Event summary combining transcript, slides, and related documents.

Logotype for Dream Industrial Real Estate Investment Trust

Q1 2025 earnings summary

23 Feb, 2026

Executive summary

  • Achieved 5.8% year-over-year FFO per unit growth in Q1 2025 to CAD 0.26, driven by 3.1% comparable property NOI growth and strong leasing activity across Canada and Europe.

  • Net income declined 36.3% year-over-year to $47.5 million, impacted by an $18.9 million fair value loss on investment properties.

  • Signed 1.5 million sq ft of leases in Canada with healthy rental spreads, and over 700,000 sq ft in Europe at a 16% spread, maintaining high occupancy rates.

  • Closed over $460 million in acquisitions since the start of 2025, adding 1.2 million sq ft of GLA and 31 acres of land.
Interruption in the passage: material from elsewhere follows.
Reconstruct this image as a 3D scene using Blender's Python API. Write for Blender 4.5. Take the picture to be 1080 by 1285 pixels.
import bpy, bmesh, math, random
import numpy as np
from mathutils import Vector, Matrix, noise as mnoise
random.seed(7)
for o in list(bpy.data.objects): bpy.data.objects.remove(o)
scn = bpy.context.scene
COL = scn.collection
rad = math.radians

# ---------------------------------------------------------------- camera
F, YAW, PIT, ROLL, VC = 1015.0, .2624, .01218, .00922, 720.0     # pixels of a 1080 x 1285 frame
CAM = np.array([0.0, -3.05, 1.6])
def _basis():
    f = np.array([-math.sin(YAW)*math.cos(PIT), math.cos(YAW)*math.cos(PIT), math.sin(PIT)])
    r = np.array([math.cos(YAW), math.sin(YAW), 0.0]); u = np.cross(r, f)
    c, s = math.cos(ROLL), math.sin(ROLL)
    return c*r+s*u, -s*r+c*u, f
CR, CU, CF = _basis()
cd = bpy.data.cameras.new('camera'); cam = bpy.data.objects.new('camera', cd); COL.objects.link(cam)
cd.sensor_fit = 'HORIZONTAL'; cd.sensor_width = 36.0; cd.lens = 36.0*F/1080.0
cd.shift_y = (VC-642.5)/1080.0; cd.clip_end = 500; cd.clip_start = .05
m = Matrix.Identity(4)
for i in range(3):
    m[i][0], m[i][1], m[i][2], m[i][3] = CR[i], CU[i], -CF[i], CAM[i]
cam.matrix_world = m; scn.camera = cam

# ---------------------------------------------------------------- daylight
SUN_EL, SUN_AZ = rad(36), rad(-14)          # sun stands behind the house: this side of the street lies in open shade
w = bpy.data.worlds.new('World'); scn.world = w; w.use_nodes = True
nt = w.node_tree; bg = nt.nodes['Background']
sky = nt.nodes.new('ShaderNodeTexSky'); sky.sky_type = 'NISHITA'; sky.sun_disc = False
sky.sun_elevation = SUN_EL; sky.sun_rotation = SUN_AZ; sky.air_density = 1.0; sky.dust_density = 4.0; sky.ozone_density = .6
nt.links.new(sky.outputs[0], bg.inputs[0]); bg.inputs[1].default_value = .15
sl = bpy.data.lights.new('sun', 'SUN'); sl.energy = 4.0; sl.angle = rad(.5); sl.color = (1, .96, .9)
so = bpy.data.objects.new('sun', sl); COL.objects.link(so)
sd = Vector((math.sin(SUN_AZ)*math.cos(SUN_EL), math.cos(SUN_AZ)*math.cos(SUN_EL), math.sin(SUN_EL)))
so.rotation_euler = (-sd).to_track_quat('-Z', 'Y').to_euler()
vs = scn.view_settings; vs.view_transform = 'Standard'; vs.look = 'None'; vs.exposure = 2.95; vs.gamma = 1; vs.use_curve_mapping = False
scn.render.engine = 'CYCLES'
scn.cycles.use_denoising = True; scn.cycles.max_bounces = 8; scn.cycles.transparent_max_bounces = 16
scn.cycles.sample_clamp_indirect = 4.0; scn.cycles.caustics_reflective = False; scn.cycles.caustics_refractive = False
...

  • Ancillary revenue streams, including solar projects and property management fees, contributed meaningfully to results.

Financial highlights

  • FFO for Q1 2025 was $74.6 million, up from $69.3 million in Q1 2024, with diluted FFO per unit at CAD 0.26, up 5.8% year-over-year.

  • Comparative properties NOI grew 3.1% year-over-year, led by 4.2% in Canada and 1.6% in Europe.

  • Property management and leasing platform generated CAD 3 million in net fees, up 19% from the prior year.

  • NAV per unit was $16.76, stable from $16.79 at year-end 2024.

  • Portfolio comprised 336 assets with 72.6 million sq ft GLA and 95.4% occupancy.

Outlook and guidance

  • 2025 FFO and NOI growth expected at the lower end of the previously guided range, reflecting delayed leasing decisions and ongoing market uncertainty.

  • 2026 outlook remains positive, with expectations for continued strong FFO per unit growth, supported by organic and ancillary growth drivers.

  • Average occupancy for 2025 expected to be consistent with year-end 2024, with some variability in the first half and ramp-up in the second half.

  • Management remains confident in ongoing business resilience, citing strong leasing momentum and disciplined capital allocation.

  • Focus on organic growth, maintaining a conservative balance sheet, and pursuing accretive opportunities including selective unit buybacks.